Wednesday, August 13, 2014

Design Thinking: A Human-Centered Approach to Innovation in Education


This is totally what I want to do as a career! I love this kind of thinking/problem solving, application & impact.

...


--Talk to any educator, parent, or policy maker and you will inevitably hear about the many problems that exist in education. It's not for lack of trying—millions of people are working across the country to find new solutions for our schools. And yet we're struggling to find new answers that make a real difference. (I totally agree!)

--We tend to think first about the needs of the system and create solutions from there. But what if we looked first to the needs of people, and then designed ways the system could meet its goals by serving these needs? This is the heart of how design thinking gets to innovative solutions.

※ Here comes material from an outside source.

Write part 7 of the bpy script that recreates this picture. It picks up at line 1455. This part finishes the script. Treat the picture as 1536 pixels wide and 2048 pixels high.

--Recently IDEO, the design and innovation firm where I work, collaborated with San Francisco Unified School District to develop a new vision for their food system. Instead of starting from a typical approach to food system reform - auditing equipment, aligning policies - we started by thinking about the students. What do they care about? What would engage them in choosing the healthy meals SFUSD already offers them? And then how might we realign finances, operations and labor to create experiences kids would want?

--Every day people show up at work in our schools because they care deeply about our kids. Yet we often end up designing experiences that don't actually meet these kids where they are. We unintentionally turn them off. So much so that they don't believe we would design something that they would actually like.

--Often it is that very thinking that gets in the way of creating experiences that engage today's youth. What if we took a human-centered approach to the design of our schools, tools and systems? People, and our understanding of them, are the heart of innovation.

--Every parent, teacher, administrator, edtech developer, and policymaker I have met has been aligned on one thing: everyone wants what's best for our children. Few, however, are aligned on what that means we should be doing.

--If we really want to innovate in education, we must let go of our assumptions about how schools work, and open up to what really understanding our students can teach us about what we should be creating.